Marketing Rules for Living in the Slow Lane

By Jay Conrad Levison, founder, Guerrilla Marketing

www.gmarketing.com

Here are some fundamental marketing rules for living life in the slow (but safe) lane:

1. Ensure all marketing collateral (web and offline) are in synch - invest sufficient time and resources to ensure there are no discrepancies between them to build a cohesive brand that effectively communicates what you do.

2. Take time to really evaluate business opportunities, don't just blast through relationships, meetings or assessments - many times you can build viable partnerships by sitting down and taking a hard look at how third parties complement your business and vice versa.

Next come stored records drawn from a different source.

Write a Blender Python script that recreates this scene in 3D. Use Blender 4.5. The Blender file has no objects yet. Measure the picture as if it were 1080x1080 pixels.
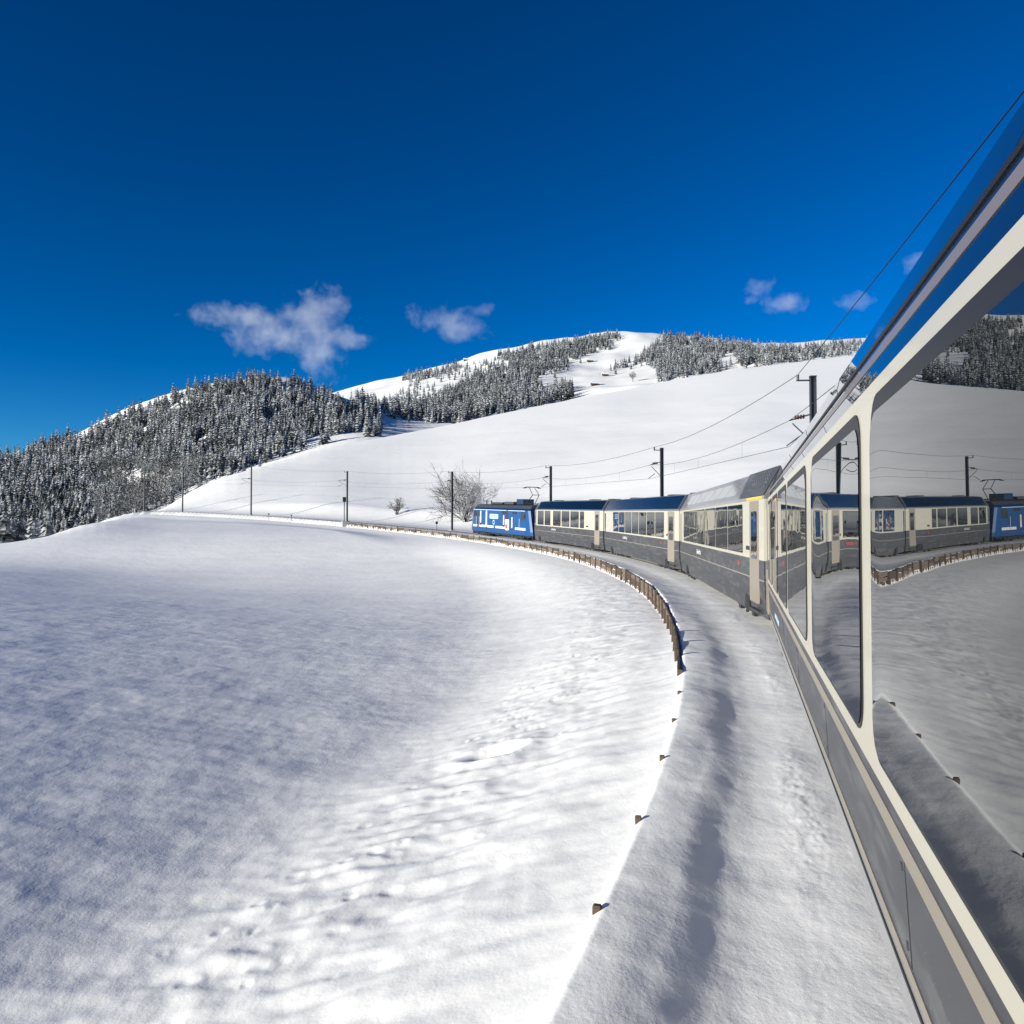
import bpy, bmesh, math, random
import numpy as np
from mathutils import Vector, Matrix

random.seed(7)
rng = np.random.default_rng(11)
R_ = math.radians
scene = bpy.context.scene
C = scene.collection

# ------------------------------------------------------------------ camera
F_PX = 840.0                      # focal length for a 1080 px frame
CAM_H = 2.3                       # above the rail beside the camera
cd = bpy.data.cameras.new('camera')
cd.sensor_fit = 'HORIZONTAL'
cd.sensor_width = 36.0
cd.lens = 36.0 * F_PX / 1080.0
cd.clip_start = 0.05
cd.clip_end = 30000.0
cam = bpy.data.objects.new('camera', cd)
C.objects.link(cam)
cam.location = (0, 0, CAM_H)
cam.rotation_euler = (R_(90 + 1.5), 0, 0)
scene.camera = cam

# ------------------------------------------------------------------ sky and sun
SUN_AZ = Vector((-0.85, -0.52)).normalized()     # horizontal direction towards the sun
SUN_EL = R_(11.5)
world = bpy.data.worlds.new('World')
scene.world = world
world.use_nodes = True
nt = world.node_tree
nt.nodes.clear()
sky = nt.nodes.new('ShaderNodeTexSky')
sky.sky_type = 'NISHITA'
sky.sun_disc = False
sky.sun_elevation = SUN_EL
sky.sun_rotation = math.atan2(SUN_AZ.x, SUN_AZ.y)
sky.altitude = 2600
sky.air_density = 1.0
sky.dust_density = 0.0
sky.ozone_density = 3.0
hs = nt.nodes.new('ShaderNodeHueSaturation')
hs.inputs['Saturation'].default_value = 1.2
hs.inputs['Value'].default_value = 1.0
gm = nt.nodes.new('ShaderNodeGamma')
gm.inputs['Gamma'].default_value = 1.4
nt.links.new(sky.outputs[0], gm.inputs['Color'])
nt.links.new(gm.outputs[0], hs.inputs['Color'])
bg = nt.nodes.new('ShaderNodeBackground')
bg.inputs['Strength'].default_value = 0.057
tint = nt.nodes.new('ShaderNodeMix')
tint.data_type = 'RGBA'
tint.blend_type = 'MULTIPLY'
tint.inputs['Factor'].default_value = 1.0
tint.inputs['B'].default_value = (0.44, 0.73, 0.80, 1)
nt.links.new(hs.outputs[0], tint.inputs['A'])
nt.links.new(tint.outputs['Result'], bg.inputs['Color'])
wo = nt.nodes.new('ShaderNodeOutputWorld')
nt.links.new(bg.outputs[0], wo.inputs['Surface'])

sd = bpy.data.lights.new('sun', 'SUN')
sd.energy = 5.0
sd.angle = R_(0.53)
sd.color = (1.0, 0.945, 0.80)
sun = bpy.data.objects.new('sun', sd)
C.objects.link(sun)
sun_dir = Vector((SUN_AZ.x * math.cos(SUN_EL), SUN_AZ.y * math.cos(SUN_EL), math.sin(SUN_EL)))
sun.rotation_euler = sun_dir.to_track_quat('Z', 'Y').to_euler()
sun.location = sun_dir * 60

vs = scene.view_settings
vs.view_transform = 'Standard'
vs.look = 'None'
vs.gamma = 1.0
vs.use_curve_mapping = False
vs.exposure = 0.70
scene.cycles.max_bounces = 6
scene.cycles.transparent_max_bounces = 8
scene.cycles.volume_bounces = 1
scene.cycles.volume_step_rate = 0.6


# ------------------------------------------------------------------ helpers
def tag(o, label=None, cat=None, group=None, kind=None):
    if label: o['label'] = label
    if cat: o['category'] = cat
    if group: o['group'] = group
    if kind: o['kind'] = kind
    return o


def empty(name, loc=(0, 0, 0), rot=(0, 0, 0)):
    o = bpy.data.objects.new(name, None)
    o.empty_display_size = 0.3
    C.objects.link(o)
    o.location = loc
    o.rotation_euler = rot
    return o


def link_mesh(name, me, parent=None, loc=None, rot=None):
    o = bpy.data.objects.new(name, me)
    C.objects.link(o)
    if parent is not None: o.parent = parent
    if loc is not None: o.location = loc
    if rot is not None: o.rotation_euler = rot
    return o


class MB:
    """collects polygons, then links them as one mesh object"""
    def __init__(self):
        self.v, self.f, self.m = [], [], []

    def poly(self, pts, mi=0):
        b = len(self.v)
        self.v += [tuple(p) for p in pts]
        self.f.append(tuple(range(b, b + len(pts))))
        self.m.append(mi)

    def grid(self, rings, closed=True, caps=True, mi=0):
        """rings: list of equal length point lists"""
        b = len(self.v)
        n = len(rings[0])
        for r in rings: self.v += [tuple(p) for p in r]
        for i in range(len(rings) - 1):
            for j in range(n if closed else n - 1):
                k = (j + 1) % n
                self.f.append((b + i * n + j, b + i * n + k, b + (i + 1) * n + k, b + (i + 1) * n + j))
                self.m.append(mi)
        if caps and closed:
            self.f.append(tuple(b + j for j in reversed(range(n)))); self.m.append(mi)
            self.f.append(tuple(b + (len(rings) - 1) * n + j for j in range(n))); self.m.append(mi)

    def box(self, x0, x1, y0, y1, z0, z1, mi=0):
        self.grid([[(x0, y0, z0), (x0, y1, z0), (x0, y1, z1), (x0, y0, z1)],
                   [(x1, y0, z0), (x1, y1, z0), (x1, y1, z1), (x1, y0, z1)]], mi=mi)

    def tube(self, pts, r, n=6, mi=0, taper=None):
        pts = [Vector(p) for p in pts]
        rings = []
        for i, p in enumerate(pts):
            d = (pts[min(i + 1, len(pts) - 1)] - pts[max(i - 1, 0)]).normalized()
            a = Vector((0, 0, 1)) if abs(d.z) < 0.9 else Vector((1, 0, 0))
            e1 = d.cross(a).normalized()
            e2 = d.cross(e1)
            rr = r if taper is None else r * (1 + (taper - 1) * i / (len(pts) - 1))
            rings.append([p + e1 * (rr * math.cos(2 * math.pi * k / n)) + e2 * (rr * math.sin(2 * math.pi * k / n))
                          for k in range(n)])
        self.grid(rings, mi=mi)

    def mesh(self, name, mats, smooth=False):
        me = bpy.data.meshes.new(name)
        me.from_pydata(self.v, [], self.f)
        for m in (mats if isinstance(mats, (list, tuple)) else [mats]): me.materials.append(m)
        if len(set(self.m)) > 1: me.polygons.foreach_set('material_index', self.m)
        bm = bmesh.new(); bm.from_mesh(me)
        bmesh.ops.recalc_face_normals(bm, faces=bm.faces)
        bm.to_mesh(me); bm.free()
        if smooth: me.polygons.foreach_set('use_smooth', [True] * len(me.polygons))
        me.update()
        return me

    def build(self, name, mats, parent=None, smooth=False, loc=None, rot=None):
        return link_mesh(name, self.mesh(name, mats, smooth), parent, loc, rot)


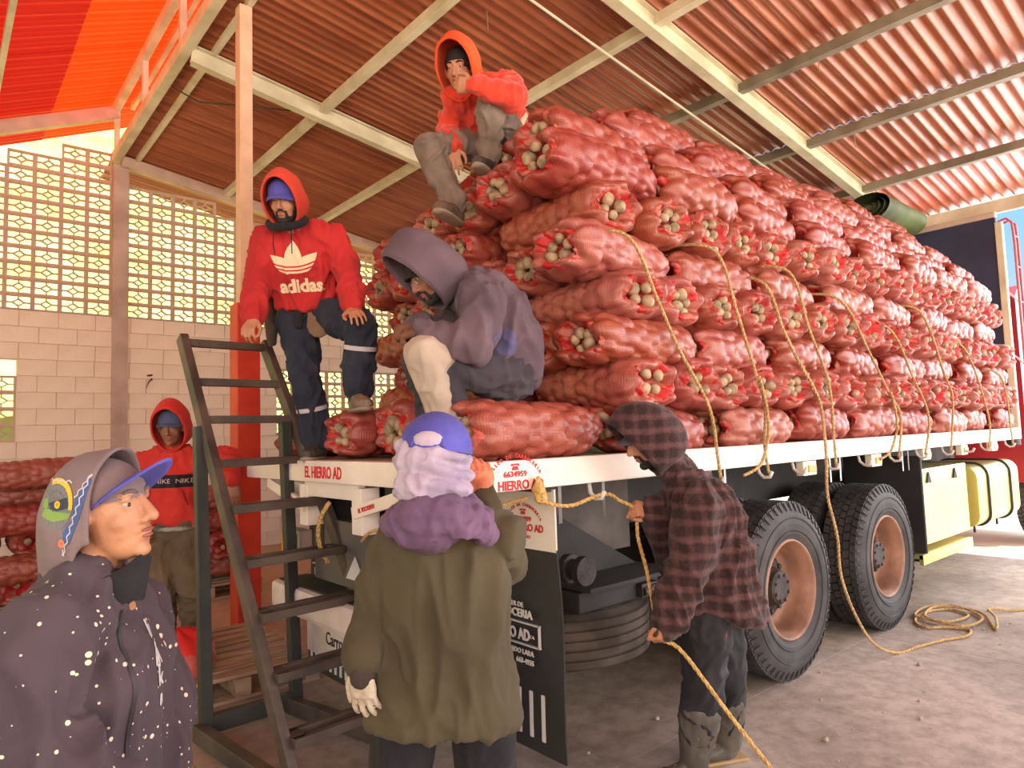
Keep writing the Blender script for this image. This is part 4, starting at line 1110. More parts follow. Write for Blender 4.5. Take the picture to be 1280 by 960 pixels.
# third rope runs on down past the wheels to the loose coil on the floor
coil = [(2.0, 0.12, 2.40), (2.02, -0.075, 2.31), (2.17, -0.085, 2.07), (2.34, -0.08, 1.89), (2.56, -0.085, 1.66), (2.68, -0.05, 1.43), (2.66, -0.06, 1.26), (2.67, -0.05, 1.05), (2.74, -0.06, 0.80), (2.80, -0.04, 0.55), (2.93, -0.05, 0.30), (3.05, -0.10, 0.10), (3.22, -0.17, 0.012),
        (3.45, -0.22, 0.011), (3.72, -0.29, 0.011), (3.93, -0.37, 0.011), (4.10, -0.33, 0.011), (4.05, -0.20, 0.012), (3.95, -0.10, 0.012), (4.10, 0.02, 0.012), (4.40, 0.04, 0.012), (4.60, -0.06, 0.012), (4.48, -0.22, 0.014), (4.18, -0.16, 0.018), (4.20, 0.05, 0.02), (4.55, 0.08, 0.02), (4.70, -0.08, 0.02),
        (4.45, -0.32, 0.02), (4.12, -0.28, 0.02), (4.20, -0.02, 0.026), (4.60, 0.02, 0.024), (4.62, -0.26, 0.02), (4.22, -0.46, 0.012), (4.40, -0.42, 0.05), (4.70, -0.30, 0.04), (4.90, -0.42, 0.011), (5.5, -0.75, 0.011), (6.2, -1.0, 0.011)]
rope(coil, 0.010, M_rope, 'long loose rope running down past the wheels into a coil on the floor')
# ================================================================== PEOPLE
POSE = {
    'plaid': dict(hc=(0.764, -0.192, 1.469), nk=(0.909, -0.258, 1.278), sl=(0.840, -0.387, 1.176), el=(0.755, -0.370, 0.941), wl=(0.701, -0.305, 0.741), sr=(1.027, -0.123, 1.163), er=(1.005, -0.107, 0.912), wr=(0.847, -0.126, 1.145), pv=(1.010, -0.295, 0.770), hl=(0.921, -0.339, 0.786), hr=(1.106, -0.256, 0.747), kl=(0.897, -0.311, 0.433), al=(0.943, -0.209, 0.062), kr=(1.142, -0.249, 0.365), ar=(1.214, -0.199, 0.026)),
    'woman': dict(hc=(-0.461, -0.379, 1.411), nk=(-0.415, -0.351, 1.254), sl=(-0.515, -0.260, 1.202), el=(-0.527, -0.150, 0.985), wl=(-0.627, -0.223, 0.860), sr=(-0.280, -0.423, 1.212), er=(-0.136, -0.280, 1.063), wr=(-0.078, -0.115, 1.296), pv=(-0.388, -0.284, 0.732), hl=(-0.470, -0.213, 0.726), hr=(-0.301, -0.356, 0.719), kl=(-0.537, -0.232, 0.428), al=(-0.503, -0.095, 0.072), kr=(-0.310, -0.384, 0.410), ar=(-0.233, -0.299, 0.072)),
    'front': dict(hc=(-1.284, -0.304, 1.364), nk=(-1.308, -0.269, 1.207), sr=(-1.394, -0.399, 1.132), er=(-1.447, -0.418, 0.978), wr=(-1.322, -0.526, 0.851), sl=(-1.189, -0.095, 1.088), el=(-1.124, -0.099, 0.836), wl=(-1.166, -0.207, 0.677), pv=(-1.305, -0.223, 0.716), hl=(-1.244, -0.138, 0.652), hr=(-1.361, -0.312, 0.762), kl=(-1.210, -0.107, 0.309), al=(-1.194, -0.036, -0.027), kr=(-1.341, -0.298, 0.442), ar=(-1.328, -0.180, 0.062)),
    'redhood': dict(hc=(-0.363, 2.867, 1.620), nk=(-0.330, 2.960, 1.455), sr=(-0.480, 3.095, 1.386), er=(-0.590, 3.210, 1.164), wr=(-0.554, 3.001, 0.965), sl=(-0.184, 2.842, 1.389), el=(-0.077, 2.591, 1.402), wl=(-0.119, 2.403, 1.255), pv=(-0.322, 3.002, 0.949), hr=(-0.383, 3.057, 0.930), hl=(-0.256, 2.948, 0.924), kr=(-0.384, 2.962, 0.552), ar=(-0.361, 3.114, 0.144), kl=(-0.231, 2.832, 0.546), al=(-0.210, 2.960, 0.132)),
    'adidas': dict(hc=(-0.175, 1.407, 2.776), nk=(-0.057, 1.530, 2.645), sr=(-0.192, 1.623, 2.609), er=(-0.213, 1.714, 2.387), wr=(-0.290, 1.564, 2.163), sl=(0.100, 1.423, 2.636), el=(0.153, 1.323, 2.387), wl=(0.079, 1.168, 2.186), pv=(0.074, 1.678, 2.273), hr=(0.015, 1.731, 2.253), hl=(0.138, 1.626, 2.247), kr=(0.036, 1.635, 1.827), ar=(0.110, 1.661, 1.454), kl=(0.148, 1.196, 2.103), al=(0.156, 1.276, 1.759)),
    'seated': dict(hc=(0.072, 0.407, 2.210), nk=(0.215, 0.380, 2.180), sl=(0.191, 0.214, 2.063), el=(0.090, 0.147, 1.870), wl=(-0.048, 0.297, 1.946), sr=(0.317, 0.519, 2.157), er=(0.269, 0.579, 1.960), wr=(0.040, 0.482, 1.993), pv=(0.372, 0.286, 1.767), hl=(0.312, 0.194, 1.743), hr=(0.436, 0.373, 1.791), kl=(-0.032, 0.268, 1.838), al=(0.102, 0.289, 1.523), kr=(0.070, 0.496, 1.847), ar=(0.148, 0.487, 1.519)),
    'top': dict(hc=(0.584, 0.846, 3.506), nk=(0.710, 0.826, 3.423), sl=(0.847, 0.758, 3.461), el=(0.702, 0.556, 3.277), wl=(0.506, 0.616, 3.293), sr=(0.624, 0.928, 3.397), er=(0.685, 1.096, 3.301), wr=(0.587, 0.935, 3.104), pv=(0.971, 0.962, 3.251), hl=(1.008, 0.881, 3.221), hr=(0.926, 1.027, 3.252), kl=(0.657, 0.672, 3.293), al=(0.691, 0.751, 2.994), kr=(0.456, 0.971, 3.074), ar=(0.551, 0.893, 2.767)),
}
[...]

3. Use the web for what's its really meant for - as a highway for communications and commerce, its not the "saving grace" its been touted to be by many companies; 87% of Internet users today utilize the web to research goods and services.

4. Make time to look at your competitors, whether they are across the road or on the other side of the world - the web has created a commerce model where a competitor is just a click away; so carefully analyze what your competitors are doing.

5. Communicate with your customers and partners - it doesn't do much good to build a beautiful web site that does not make it easy for people to contact your company. I've seen hundreds of web sites the last year that don't have e-mail contacts or phone numbers listed prominently - take/make time to build a site that lets people communicate with you.

6. Hire people with some gray hairs - they may not flash the latest PDA at you or wear the latest trendy clothes, but many of them have years of experience building companies slowly and carefully, by paying attention to business fundamentals. I've got nothing against youth, but it seems like many over 40-somethings got left by the wayside in the .com mania and to the detriment of many companies.

7. Think small when your building a business, the billion dollar days are gone with last year's PR hyperbole. I get no royalties from E.F. Shumacher, but I really think his "Small is Beautiful As if People Mattered" is a wonderful book and the forward is done by Paul Hawken, a brilliant serial entrepreneur, well known for his landmark PBS (Public Broadcasting Service for global readers) series on "Growing a Business" that inspired many of us to take the entrepreneurial plunge.